By the time the Type 75 Elite debuted in May of 1974, the market for such cars had been torpedoed by OPEC and by ongoing economic issues, both international and domestic. The Elite launched only months after a major Mining strike, leading to the U.K.’s infamous “three-day week” commercial electricity restrictions. Pricey GTs were a hard sell in that environment, not just for Lotus, and to make way for its new cars, it discontinued the old ones, with Europa being the last to go.
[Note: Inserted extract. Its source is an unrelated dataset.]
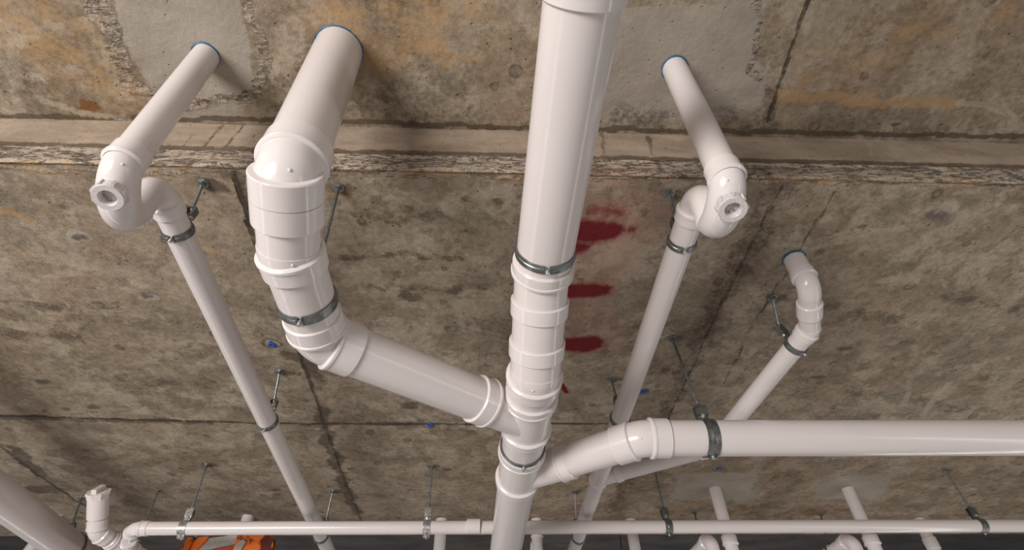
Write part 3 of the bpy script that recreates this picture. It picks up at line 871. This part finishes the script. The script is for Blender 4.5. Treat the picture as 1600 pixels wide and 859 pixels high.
for (px, tilt_, lab) in ((1117, Vector((.012, 0, 0)), 'left one of two plumb white pipes from grey repaired patches, lower right'),
                  (1324, Vector((.03, 0, 0)), 'right one of two plumb white pipes from grey repaired patches, lower right')):
    t, p = plumb(px, 764, .025, lab)
    k = down(p, 846); pipe(t, p + Z_ * .02, k + Z_ * .01, .0245)
    mb = MB(); rr = .0255; rb_ = .036; U = Vector((-1, 0.15, 0)).normalized(); st = [(q, d_, w_) for (q, d_, w_) in socket(k + Z_ * .02, -Z_, .034, rr, .0295)]
    kk = k - Z_ * .075; cc = kk + U * rb_
    for a_ in range(19):
        ph = PI * a_ / 18; st.append((cc - U * rb_ * math.cos(ph) - Z_ * rb_ * math.sin(ph), -Z_ * math.cos(ph) + U * math.sin(ph), rr))
    ee = cc + U * rb_ + Z_ * .055; st.append((ee, Z_, rr)); F2 = Vector((-.08, 1, 0)).normalized(); cc = ee + F2 * .034
    for a_ in range(1, 13):
        ph = PI / 2 * a_ / 12; st.append((cc - F2 * .034 * math.cos(ph) + Z_ * .034 * math.sin(ph), Z_ * math.cos(ph) + F2 * math.sin(ph), rr))
    ep = cc + Z_ * .034; so = socket(ep + F2 * .030, -F2, .028, rr, .029); st += [(q, F2, w_) for (q, _, w_) in so[::-1]]
    sweep(mb, st, 40); mb.build('trap_bend', PVC_FIT, t)
    pipe(t, ep + F2 * .02, ep + F2 * 1.2, .0245)

# ------------------------------------------------------------------ lower left pipe
p0 = at(-60, 732, .79); p1 = at(120, 864, .775); dG = (p1 - p0).normalized()
t = thing('drainage_pipe', 'thick shaded white pipe cutting across the lower left corner', 'pipe', p1, PG)
pipe(t, p0 - dG * 1.2, p1 + dG * 1.6, .0555)
t = thing('drop_pipe', 'small pale pipe coming out below the thick lower left pipe', 'pipe', at(62, 842, .72), 'plumb pipes through the far part of the slab')
pipe(t, at(66, 838, .80), at(38, 872, .80), .024)
t = thing('drop_pipe', 'tiny white pipe end behind the thick lower left pipe', 'pipe', at(86, 806, H2), 'plumb pipes through the far part of the slab')
q_ = at(90, 806, H2); pipe(t, q_ + Z_ * .02, q_ - Z_ * .10, .02)

# ------------------------------------------------------------------ hangers
def pt_on(P, d, py): 
    lo, hi = -1.0, 3.0
    for _ in range(60):
        m_ = (lo + hi) / 2
        if proj(P + d * m_)[1] < py: lo = m_
        else: hi = m_
    return P + d * lo
def pt_x(P, d, px):
    lo, hi = -1.0, 5.0
    for _ in range(60):
        m_ = (lo + hi) / 2
        if proj(P + d * m_)[0] < px: lo = m_
        else: hi = m_
    return P + d * lo
hanger(at(317, 286, H2), onL(360), dL, RS, 'hanger below the left screw-capped trap, first clamp on that slim pipe')
hanger(at(437, 580, H2), onL(658), dL, RS, 'hanger halfway along the left slim pipe where it crosses the long joint line')
hanger(at(520, 767, H2), onL(837), dL, RS, 'hanger on the left slim pipe just below the cross pipe')
hanger(at(1046, 302, H2), onR(378), dR, RS, 'hanger below the right screw-capped trap, first clamp on that slim pipe')
hanger(at(955, 592, H2), onR(654), dR, RS, 'hanger on the right slim pipe just above the bent white elbow')
hanger(at(898, 768, H2), onR(839), dR, RS, 'hanger on the right slim pipe just below the cross pipe')
cB = pt_on(cB2, dB2, 470)
hanger(at(529, 293, H2), cB, dB2, RBG, 'hanger with a wide clamp above the lowest bend of the thick left pipe', wide=.020)
cA = pt_on(a0, dA, 392); hanger(Vector((cA.x, cA.y, EYE.z + H2)), cA, dA, R110, 'clamp round the middle pipe beside the upper red spray mark', wide=.018)
cA = onB(697); hanger(Vector((cA.x, cA.y, EYE.z + H2)), cA, dB, R110, 'clamp round the middle pipe between its two side branches', wide=.014)
hanger(at(1050, 529, H2), pt_x(M0, dMx, 1106), dMx, RM, 'hanger with a wide bright clamp on the pipe entering from the right', wide=.030, up=Vector((0, -.05, 1)))
hanger(at(1207, 465, H2), pt_on(cD2, dD2, 540), dD2, RD, 'hanger on the short right drop below its second bend')
for tx, ty, cx, lab in ((323, 726, 288, 'hanger on the low cross pipe above the orange ladder'), (675, 728, 667, 'hanger on the low cross pipe left of its coupling'),
                    (1022, 730, 1043, 'hanger on the low cross pipe to the right of the middle, third of four'), (1476, 733, 1532, 'hanger on the low cross pipe nearest the right edge')):
    hanger(at(tx, ty, H2), pt_x(b0, dX, cx), dX, RB, lab, mat=BRIGHT if cx < 900 else ZINC, wide=.025, up=Vector((0, 0, 1)))
hanger(at(248, 766, H2), down(at(248, 766, H2), 862), fwd, .0275, 'hanger whose rod passes behind the cross pipe near the capped end', far=True)
hanger(at(127, 778, H2), pt_x(p0, dG, 108), dG, .0555, 'hanger on the thick shaded pipe in the lower left corner', wide=.014)
hanger(at(1085, 800, H2), at(1097, 866, .78), Vector((-.85, .8, 0)), .025, 'short far hanger left of the left lower trap', far=True)
hanger(at(1282, 803, H2), at(1297, 866, .78), Vector((-.85, .8, 0)), .025, 'short far hanger left of the right lower trap', far=True)
ZF = H1 + .22
hanger(at(489, 815, ZF), L1 + dL * 2.15, dL, RS, 'thin hanger rod in the dark strip left of the left slim pipe', far=True)
hanger(at(967, 815, ZF), at(980, 905, .79), dX, RS, 'thin hanger rod in the dark strip left of a plumb pipe', far=True)

# ------------------------------------------------------------------ blue inserts cast in the slab
for (px, py, lab) in ((425, 538, 'blue plastic insert in the slab left of the thick left bend'), (672, 664, 'blue plastic insert on the long joint line below the left branch'),
                      (1006, 611, 'blue plastic insert right of the right slim pipe'), (1123, 732, 'blue plastic insert just under the pipe entering from the right')):
    p = at(px, py, H2); mb = MB(); r_ = .011; rnd = random.Random(px)
    st = [(p + Z_ * .002, -Z_, r_), (p - Z_ * .0022, -Z_, r_), (p - Z_ * .003, -Z_, r_ * .85), (p - Z_ * .003, -Z_, r_ * .5), (p - Z_ * .0008, -Z_, r_ * .42)]
    sweep(mb, st, 14)
    for k in range(4):
        a_ = rnd.random() * 6.28; sphere(mb, p + Vector((math.cos(a_), math.sin(a_), 0)) * r_ * 1.1 - Z_ * .001, r_ * .4, Z_, .4, 8)
    o = mb.build('plastic_insert', BLUEP, None, p); o['label'] = lab; o['category'] = 'insert'; o['group'] = 'blue inserts in the slab'
# bolt near the step at the far left
p = at(7, 257, H2 + .01); 
# ------------------------------------------------------------------ stepladder
Yl = 2.42
def lp(px, py, Y=Yl): return atY(px, py, Y)
base = lp(350, 850); base.z = 0
t = thing('stepladder', 'orange and metal stepladder top showing under the low cross pipe', 'ladder', base)
def plate(name, px, Y, th, mat):
    pts = [lp(x, y, Y) for x, y in px]; mb = MB(); n_ = len(pts); dv = Vector((0, th, 0))
    vs = pts + [p + dv for p in pts]
    mb.add(vs, [tuple(range(n_))[::-1], tuple(n_ + i for i in range(n_))] + [(i, (i + 1) % n_, n_ + (i + 1) % n_, n_ + i) for i in range(n_)])
    return mb.build(name, mat, t, sharp=10)
topz = lp(330, 838).z
def rail(name, top, bot, wx, wy, mat):
    d = (top - bot).normalized(); u = (X_ - d * d.x).normalized(); w = d.cross(u); mb = MB(); m_ = (top + bot) / 2; h_ = (top - bot).length / 2
    box(mb, m_, (u, w, d), (wx * .25, wy, h_)); 
    for e_ in (-1, 1): box(mb, m_ + w * wy * e_, (u, w, d), (wx, .003, h_))
    return mb.build(name, mat, t)
pl = lp(303, 846); pr = lp(400, 842)
rail('side_rail', pl + Vector((0, 0, -.004)), Vector((pl.x - .16, Yl - .45, 0)), .014, .034, ORANGE)
rail('side_rail', pr + Vector((.02, .03, -.02)), Vector((pr.x + .16, Yl - .42, 0)), .018, .034, ORANGE)
rail('rear_rail', Vector((pl.x + .03, Yl + .10, topz - .05)), Vector((pl.x - .08, Yl + .95, 0)), .012, .02, ALU)
rail('rear_rail', Vector((pr.x, Yl + .10, topz - .05)), Vector((pr.x + .10, Yl + .95, 0)), .012, .02, ALU)
plate('top_cap', [(318, 842), (372, 835), (372, 849), (330, 858), (305, 862)], Yl - .02, .05, ALU)
mb = MB(); box(mb, ((pl.x + pr.x) / 2, Yl + .03, topz + .0), (X_, Y_, Z_), ((pr.x - pl.x) / 2, .09, .004)); mb.build('top_platform', ALU, t)
plate('warning_strip', [(330, 859), (371, 852), (371, 868), (318, 875)], Yl - .03, .006, REDP)
o_ = plate('rail_bracket', [(371, 836), (422, 836), (428, 841), (424, 866), (362, 866)], Yl - .04, .03, ORANGE)
plate('hinge_plate', [(374, 845), (380, 843), (384, 847), (372, 866), (360, 866)], Yl - .05, .008, ALU)
plate('rail_bracket', [(303, 840), (326, 838), (321, 845), (300, 866), (278, 866)], Yl - .03, .03, ORANGE)
for k in range(6):
    h_ = .3 + k * .3; f_ = 1 - h_ / topz; mb = MB()
    box(mb, ((pl.x + pr.x) / 2, Yl - .45 * f_, h_), (X_, Y_, Z_), ((pr.x - pl.x) / 2 + .15 * f_, .035, .012)); mb.build('step', ALU, t)

for o in list(S.objects):
    if '_o' in o.keys(): del o['_o']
That left Lotus totally dependent on the new Elite and (from early 1975) Éclat. The cars were universally seen as more luxurious and lots of fun to drive, but the Elite’s shooting-brake-like styling drove off as many buyers as it attracted. The fastback Éclat was easier to love, but the Esprit soon stole their thunder, then proved hard to get into production. Unfortunately, it took ages to get the Esprit into production, and in 1975 Lotus was awash in red ink.
The company had mostly recovered by 1977 and mounted a successful collaboration with Chrysler U.K. in 1978 for the Talbot-Sunbeam Lotus, but by then quality ills with the Elite/Éclat were becoming apparent, and sales plummetted. The worst of these problems? The steel backbone in the fiberglass shell was a water trap and started quickly disintegrating. Chapman originally envisaged making 2,000 Elites a year, but only 2,522 had been built by 1982.
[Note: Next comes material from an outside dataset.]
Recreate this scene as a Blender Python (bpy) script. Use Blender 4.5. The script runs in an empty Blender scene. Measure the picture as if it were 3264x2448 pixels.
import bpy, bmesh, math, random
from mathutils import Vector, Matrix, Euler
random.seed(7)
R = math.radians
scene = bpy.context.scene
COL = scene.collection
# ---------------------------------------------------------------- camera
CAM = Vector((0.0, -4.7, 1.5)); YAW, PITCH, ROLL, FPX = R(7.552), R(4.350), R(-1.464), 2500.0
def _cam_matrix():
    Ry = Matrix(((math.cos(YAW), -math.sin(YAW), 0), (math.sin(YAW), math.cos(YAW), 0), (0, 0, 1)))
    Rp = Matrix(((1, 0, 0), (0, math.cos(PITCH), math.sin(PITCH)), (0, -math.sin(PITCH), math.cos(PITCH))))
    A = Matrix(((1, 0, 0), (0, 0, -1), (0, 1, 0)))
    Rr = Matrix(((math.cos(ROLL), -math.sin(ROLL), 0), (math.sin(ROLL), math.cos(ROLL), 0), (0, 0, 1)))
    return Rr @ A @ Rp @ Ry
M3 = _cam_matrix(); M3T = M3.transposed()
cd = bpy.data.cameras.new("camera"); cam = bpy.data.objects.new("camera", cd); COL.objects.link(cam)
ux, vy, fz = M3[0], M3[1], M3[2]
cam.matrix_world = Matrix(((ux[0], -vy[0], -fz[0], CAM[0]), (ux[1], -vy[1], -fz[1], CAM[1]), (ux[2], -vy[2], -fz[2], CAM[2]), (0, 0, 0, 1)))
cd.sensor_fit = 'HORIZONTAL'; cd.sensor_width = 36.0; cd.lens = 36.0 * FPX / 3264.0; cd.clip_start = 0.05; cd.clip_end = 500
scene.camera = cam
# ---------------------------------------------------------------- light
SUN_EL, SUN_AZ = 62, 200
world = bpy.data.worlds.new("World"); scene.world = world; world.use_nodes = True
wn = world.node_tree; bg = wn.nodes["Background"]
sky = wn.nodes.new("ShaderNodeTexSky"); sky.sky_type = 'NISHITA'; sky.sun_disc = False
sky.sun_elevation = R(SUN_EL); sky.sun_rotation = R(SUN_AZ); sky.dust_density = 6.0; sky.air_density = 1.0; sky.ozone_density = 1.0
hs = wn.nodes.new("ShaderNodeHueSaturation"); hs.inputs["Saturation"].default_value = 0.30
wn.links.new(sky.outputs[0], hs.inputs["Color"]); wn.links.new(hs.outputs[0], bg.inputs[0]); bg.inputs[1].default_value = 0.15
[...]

Then came the further economic calamities of stagflation, crippling strikes in the U.K. and the fallout of the second OPEC crisis of 1979. By 1980, the company was in deep trouble, despite its high-profile F1 team, various investment schemes and engineering consultancy tie-ups with companies like Chrysler and DeLorean. Lotus sold just 383 cars in all of 1980, and there wasn’t enough in the till to pay for new designs, so the company had to get creative with what it had.
Lotus Éclat to Lotus Excel
Both the Elite/Éclat and the Esprit were created by sandwiching the separately molded top and bottom sections of the fiberglass cars together, which made it possible to update the top half and the front and rear bumpers fairly easily. The original “Éclat Excel” looked much like the earlier car, but with better aerodynamics and less chrome. The structure was also changed to make the bodies stronger and easier to build, and Lotus had already addressed the chassis issue in 1978-79.
At the same time, Chapman negotiated an engineering partnership with Toyota. Lotus got cash and components, Toyota got Lotus’ handling know-how, and the revised car used loads of Toyota components. The updated car packed the 2.2-liter, 160-horsepower Lotus 912 engine mated to a Toyota W58 five-speed from the Supra, and inside, buyers would find lots of Toyota bits, most of which were more reliable than the agglomeration of switchgear and electrical pieces previous supplied closer to home by British firms.
Not only was the car stronger and better built, but it was cheaper than the earlier Éclat because of various steps taken to reduce the build cost, including the Toyota pieces. The Lotus Excel was launched in October of 1982, just two months before Chapman’s fatal heart attack.
The Excel was well-liked from the start, after all, it handled just as well as the earlier Elite/Éclat but was cheaper and better made. Unfortunately, Chapman’s death meant a whirlwind ride for the company when the car was new, which stymied sales. American Express, one of its major shareholders, pulled out, the company had to be reorganized, and Toyota, already closely tied thanks to Chapman’s partnership, stepped in and bought 16.5% of the company (and later up to 21.5%) a slice it sold to GM in 1986.
Many Lotus projects were proposed from 1983 to 1985, including an Audi-like V8 sedan called the Eminence, but the real work was going into updating the Excel and Esprit. The definitive Excel debuted in 1985, with updated visuals courtesy of designer Peter Stevens and the arrival of the 180-horsepower SE model. If people can picture the Excel in their heads, it’s probably this version.
Both the front bumper and rear spoiler were made more aerodynamic in this update, but the fenders also got subtle box flares, a very eighties touch but one which further differentiated the Excel from the old Éclat. The hotter SE used twin Dell’Orto carbs and a higher compression head, but that spec reveals why the car was never sold in America.
A single Excel was brought over for testing in 1987, but Lotus Cars USA could see that it wouldn’t pass Federal emissions standards without cost-prohibitive engineering changes. It does seem like some of the work done for the Esprit could’ve been ported over to the Excel (imagine an Excel SE turbo?), but that never happened, and the updated X180 Esprit was the priority anyway on both sides of the Atlantic.
Lotus continued to update the Excel into 1989, the last changes being more aerodynamic mirrors sourced from the Citroën CX, but under GM’s ownership, it was essentially a legacy product. A replacement was planned, a coupe version of the Elan M100, but never materialized. GM let the car linger until 1992, by which time sales had slowed to a trickle. Lotus hasn’t built anything like this since.